Mais si nous trouvons une étroite correspondance entre le génie de Montaigne et le genre classique, il faut bien songer que Montaigne, qui déborde encore un peu des cadres classiques, correspond à ce qu’il y a eu de plus large, de plus compréhensif dans le goût du siècle suivant : il en a tout le positif, mais point le négatif. Et l’un des caractères éminents qu’il offre, c’est celui par lequel la littérature classique apparaît surtout comme une des plus pures formes de l’esprit français : c’est cet ensemble de qualités sociables, cette vive lumière d’universelle intelligibilité, qui fait des Essais un livre humain, et non pas seulement français. L’humanité a reconnu en lui un exemplaire de sa commune nature ; et pour l’attester il suffira de nommer Bacon qui fait ses Essais à l’imitation de notre gentilhomme périgourdin, Shakespeare, à qui Montaigne peut-être a révélé la richesse psychologique et dramatique de Plutarque, qui à coup sur lisait, annotait, transcrivait parfois Montaigne [1] ; le vieux Ben Johnson même l’avait entre les mains.
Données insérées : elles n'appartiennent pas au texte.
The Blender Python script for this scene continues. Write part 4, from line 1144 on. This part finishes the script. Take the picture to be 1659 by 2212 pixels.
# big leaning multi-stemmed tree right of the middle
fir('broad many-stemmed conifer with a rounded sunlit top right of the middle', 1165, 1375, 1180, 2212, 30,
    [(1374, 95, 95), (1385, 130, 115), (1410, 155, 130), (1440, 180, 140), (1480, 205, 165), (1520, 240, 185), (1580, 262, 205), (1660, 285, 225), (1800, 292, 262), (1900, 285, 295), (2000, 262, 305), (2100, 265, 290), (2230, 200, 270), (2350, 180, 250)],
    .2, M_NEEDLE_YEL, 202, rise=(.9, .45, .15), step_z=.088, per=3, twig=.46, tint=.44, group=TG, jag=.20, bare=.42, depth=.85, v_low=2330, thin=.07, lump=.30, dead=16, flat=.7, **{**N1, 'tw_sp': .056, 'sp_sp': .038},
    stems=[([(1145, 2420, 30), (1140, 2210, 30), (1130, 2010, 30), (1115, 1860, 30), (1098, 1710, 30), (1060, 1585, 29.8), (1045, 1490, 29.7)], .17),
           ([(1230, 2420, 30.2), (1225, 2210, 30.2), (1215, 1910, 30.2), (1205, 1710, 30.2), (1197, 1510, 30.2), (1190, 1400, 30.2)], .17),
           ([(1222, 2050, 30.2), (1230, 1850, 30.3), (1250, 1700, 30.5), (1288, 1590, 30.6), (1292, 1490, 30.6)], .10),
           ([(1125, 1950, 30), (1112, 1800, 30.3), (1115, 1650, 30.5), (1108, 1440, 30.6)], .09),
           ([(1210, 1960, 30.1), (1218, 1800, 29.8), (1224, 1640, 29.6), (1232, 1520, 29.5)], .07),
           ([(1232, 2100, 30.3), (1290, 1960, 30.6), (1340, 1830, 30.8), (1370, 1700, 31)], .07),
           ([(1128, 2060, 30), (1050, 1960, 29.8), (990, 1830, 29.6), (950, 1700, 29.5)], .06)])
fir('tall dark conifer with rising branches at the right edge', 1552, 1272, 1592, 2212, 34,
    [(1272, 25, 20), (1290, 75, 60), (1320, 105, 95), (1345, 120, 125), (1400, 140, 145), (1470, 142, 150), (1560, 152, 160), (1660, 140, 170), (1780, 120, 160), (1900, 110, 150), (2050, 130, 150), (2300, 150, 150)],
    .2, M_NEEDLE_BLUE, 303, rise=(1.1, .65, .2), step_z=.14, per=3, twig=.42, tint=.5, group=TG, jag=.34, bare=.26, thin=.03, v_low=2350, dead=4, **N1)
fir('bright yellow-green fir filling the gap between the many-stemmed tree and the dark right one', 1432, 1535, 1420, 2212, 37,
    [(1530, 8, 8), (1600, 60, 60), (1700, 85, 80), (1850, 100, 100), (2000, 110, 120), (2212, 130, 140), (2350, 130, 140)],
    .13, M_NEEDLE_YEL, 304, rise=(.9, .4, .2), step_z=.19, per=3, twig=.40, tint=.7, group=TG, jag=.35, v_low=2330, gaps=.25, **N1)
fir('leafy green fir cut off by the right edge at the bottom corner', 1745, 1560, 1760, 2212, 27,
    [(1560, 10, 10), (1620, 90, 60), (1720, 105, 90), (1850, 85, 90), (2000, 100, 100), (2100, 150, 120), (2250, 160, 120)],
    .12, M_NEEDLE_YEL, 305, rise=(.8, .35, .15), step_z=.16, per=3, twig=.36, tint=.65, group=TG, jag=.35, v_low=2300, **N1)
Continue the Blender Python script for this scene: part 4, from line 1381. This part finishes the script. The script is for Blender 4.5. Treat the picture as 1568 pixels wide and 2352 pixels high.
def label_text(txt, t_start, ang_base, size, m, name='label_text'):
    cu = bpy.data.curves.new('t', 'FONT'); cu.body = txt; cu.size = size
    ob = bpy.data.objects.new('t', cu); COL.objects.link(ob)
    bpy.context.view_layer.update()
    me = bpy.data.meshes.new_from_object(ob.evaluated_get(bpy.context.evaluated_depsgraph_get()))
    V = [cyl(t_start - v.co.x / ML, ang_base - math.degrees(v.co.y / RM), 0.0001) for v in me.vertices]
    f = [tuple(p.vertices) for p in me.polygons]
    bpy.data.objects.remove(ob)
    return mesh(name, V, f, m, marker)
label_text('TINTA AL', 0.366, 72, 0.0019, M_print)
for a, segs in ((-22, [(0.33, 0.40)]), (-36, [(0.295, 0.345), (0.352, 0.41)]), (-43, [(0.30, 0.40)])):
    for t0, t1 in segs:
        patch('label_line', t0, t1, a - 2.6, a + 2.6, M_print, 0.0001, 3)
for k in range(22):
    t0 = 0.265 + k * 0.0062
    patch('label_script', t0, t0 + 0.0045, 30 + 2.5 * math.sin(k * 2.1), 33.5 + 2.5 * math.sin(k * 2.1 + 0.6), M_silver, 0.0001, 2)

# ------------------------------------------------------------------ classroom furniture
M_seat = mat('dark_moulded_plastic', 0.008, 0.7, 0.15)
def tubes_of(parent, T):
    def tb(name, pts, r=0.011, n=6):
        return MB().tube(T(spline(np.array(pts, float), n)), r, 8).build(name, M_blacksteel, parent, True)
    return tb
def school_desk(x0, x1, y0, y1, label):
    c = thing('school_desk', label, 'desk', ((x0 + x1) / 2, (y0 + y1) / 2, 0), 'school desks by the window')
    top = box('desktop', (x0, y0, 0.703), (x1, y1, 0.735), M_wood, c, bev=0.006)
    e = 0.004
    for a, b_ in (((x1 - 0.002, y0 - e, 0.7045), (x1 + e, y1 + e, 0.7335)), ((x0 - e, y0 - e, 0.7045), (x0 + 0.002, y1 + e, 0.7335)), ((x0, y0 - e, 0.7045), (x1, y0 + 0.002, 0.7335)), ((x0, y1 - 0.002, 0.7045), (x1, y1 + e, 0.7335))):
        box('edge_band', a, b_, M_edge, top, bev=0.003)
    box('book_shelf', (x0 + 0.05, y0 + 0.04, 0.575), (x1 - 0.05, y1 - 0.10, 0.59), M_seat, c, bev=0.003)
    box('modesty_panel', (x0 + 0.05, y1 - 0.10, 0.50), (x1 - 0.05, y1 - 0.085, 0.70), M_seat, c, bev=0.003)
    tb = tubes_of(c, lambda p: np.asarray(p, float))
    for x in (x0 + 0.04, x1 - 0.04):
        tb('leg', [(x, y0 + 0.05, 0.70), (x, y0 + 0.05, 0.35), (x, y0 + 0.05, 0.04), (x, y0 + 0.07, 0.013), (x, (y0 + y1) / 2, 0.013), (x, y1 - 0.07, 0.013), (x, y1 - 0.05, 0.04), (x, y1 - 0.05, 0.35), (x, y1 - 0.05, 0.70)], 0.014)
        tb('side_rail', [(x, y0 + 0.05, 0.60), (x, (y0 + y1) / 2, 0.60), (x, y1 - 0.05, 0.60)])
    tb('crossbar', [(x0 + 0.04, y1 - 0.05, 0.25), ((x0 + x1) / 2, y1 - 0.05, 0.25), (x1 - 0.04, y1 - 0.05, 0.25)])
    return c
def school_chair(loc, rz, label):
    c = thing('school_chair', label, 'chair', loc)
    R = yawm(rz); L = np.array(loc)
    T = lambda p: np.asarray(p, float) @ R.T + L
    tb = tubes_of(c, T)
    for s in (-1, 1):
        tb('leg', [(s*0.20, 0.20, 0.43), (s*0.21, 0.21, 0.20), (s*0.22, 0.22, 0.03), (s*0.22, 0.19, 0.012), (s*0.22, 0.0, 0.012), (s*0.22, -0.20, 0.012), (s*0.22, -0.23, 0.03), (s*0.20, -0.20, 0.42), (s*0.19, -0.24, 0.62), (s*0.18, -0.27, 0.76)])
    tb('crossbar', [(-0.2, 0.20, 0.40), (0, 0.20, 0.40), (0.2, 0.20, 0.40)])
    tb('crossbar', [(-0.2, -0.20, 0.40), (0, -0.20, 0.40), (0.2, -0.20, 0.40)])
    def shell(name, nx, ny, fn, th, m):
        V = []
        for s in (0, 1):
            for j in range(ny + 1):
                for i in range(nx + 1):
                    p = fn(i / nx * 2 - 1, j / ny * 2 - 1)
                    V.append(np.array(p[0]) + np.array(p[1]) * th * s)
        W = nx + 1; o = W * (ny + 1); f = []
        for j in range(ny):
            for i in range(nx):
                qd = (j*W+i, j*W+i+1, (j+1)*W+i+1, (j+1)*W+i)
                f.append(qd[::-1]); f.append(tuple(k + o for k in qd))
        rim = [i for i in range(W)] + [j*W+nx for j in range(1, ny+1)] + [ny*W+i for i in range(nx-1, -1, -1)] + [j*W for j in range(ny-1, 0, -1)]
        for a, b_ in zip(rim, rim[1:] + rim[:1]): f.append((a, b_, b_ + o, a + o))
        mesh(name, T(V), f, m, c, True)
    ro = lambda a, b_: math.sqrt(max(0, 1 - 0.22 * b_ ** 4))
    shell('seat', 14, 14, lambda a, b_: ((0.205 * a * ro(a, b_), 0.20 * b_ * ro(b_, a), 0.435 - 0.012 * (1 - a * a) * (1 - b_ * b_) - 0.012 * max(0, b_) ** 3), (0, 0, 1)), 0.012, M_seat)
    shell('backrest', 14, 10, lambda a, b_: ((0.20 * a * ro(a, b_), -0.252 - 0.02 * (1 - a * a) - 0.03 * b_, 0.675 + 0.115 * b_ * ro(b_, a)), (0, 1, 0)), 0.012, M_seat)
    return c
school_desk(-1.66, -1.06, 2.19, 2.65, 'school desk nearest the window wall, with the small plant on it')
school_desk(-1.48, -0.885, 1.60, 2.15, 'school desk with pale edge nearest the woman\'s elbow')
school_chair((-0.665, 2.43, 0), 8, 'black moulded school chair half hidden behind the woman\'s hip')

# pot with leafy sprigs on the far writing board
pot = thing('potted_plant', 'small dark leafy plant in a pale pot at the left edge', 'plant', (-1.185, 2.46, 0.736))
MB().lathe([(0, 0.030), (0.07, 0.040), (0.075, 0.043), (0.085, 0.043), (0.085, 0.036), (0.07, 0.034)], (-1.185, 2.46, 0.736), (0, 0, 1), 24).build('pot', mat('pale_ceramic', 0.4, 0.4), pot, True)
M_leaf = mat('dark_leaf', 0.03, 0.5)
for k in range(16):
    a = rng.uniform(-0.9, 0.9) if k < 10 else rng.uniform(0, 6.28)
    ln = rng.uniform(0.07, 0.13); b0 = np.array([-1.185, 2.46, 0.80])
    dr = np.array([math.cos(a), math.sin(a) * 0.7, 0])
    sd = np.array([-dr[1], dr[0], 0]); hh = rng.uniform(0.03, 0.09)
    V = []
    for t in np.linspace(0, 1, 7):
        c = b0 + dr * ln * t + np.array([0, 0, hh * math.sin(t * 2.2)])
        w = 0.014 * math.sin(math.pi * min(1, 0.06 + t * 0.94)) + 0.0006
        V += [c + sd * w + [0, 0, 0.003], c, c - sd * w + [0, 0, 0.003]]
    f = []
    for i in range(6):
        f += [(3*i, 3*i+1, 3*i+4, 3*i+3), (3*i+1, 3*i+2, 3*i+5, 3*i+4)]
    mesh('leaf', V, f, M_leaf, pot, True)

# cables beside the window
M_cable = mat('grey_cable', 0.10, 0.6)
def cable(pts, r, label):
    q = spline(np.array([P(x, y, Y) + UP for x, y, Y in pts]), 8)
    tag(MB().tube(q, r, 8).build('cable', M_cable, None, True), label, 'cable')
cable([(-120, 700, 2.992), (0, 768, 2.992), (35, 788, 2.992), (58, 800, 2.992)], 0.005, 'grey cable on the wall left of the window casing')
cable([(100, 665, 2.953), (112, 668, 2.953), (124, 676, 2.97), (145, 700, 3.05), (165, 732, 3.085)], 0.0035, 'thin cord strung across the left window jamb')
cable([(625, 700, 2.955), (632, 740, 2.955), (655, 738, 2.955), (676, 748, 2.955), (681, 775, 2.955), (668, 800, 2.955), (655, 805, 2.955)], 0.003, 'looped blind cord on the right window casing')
  1. La Tempête, acte II, sc. i : le couplet de Gonzalo est tiré du chapitre des Cannibales (Essais, I, 30). — Cf. Saintsbury. Introduction à la réimpression de la trad. anglaise des Essais publiée par John Fiorio en 1603 (Londres, 1892-93, 3 vol. in-8) ; A. -H. Upham, The French influence in English Literature, 1908.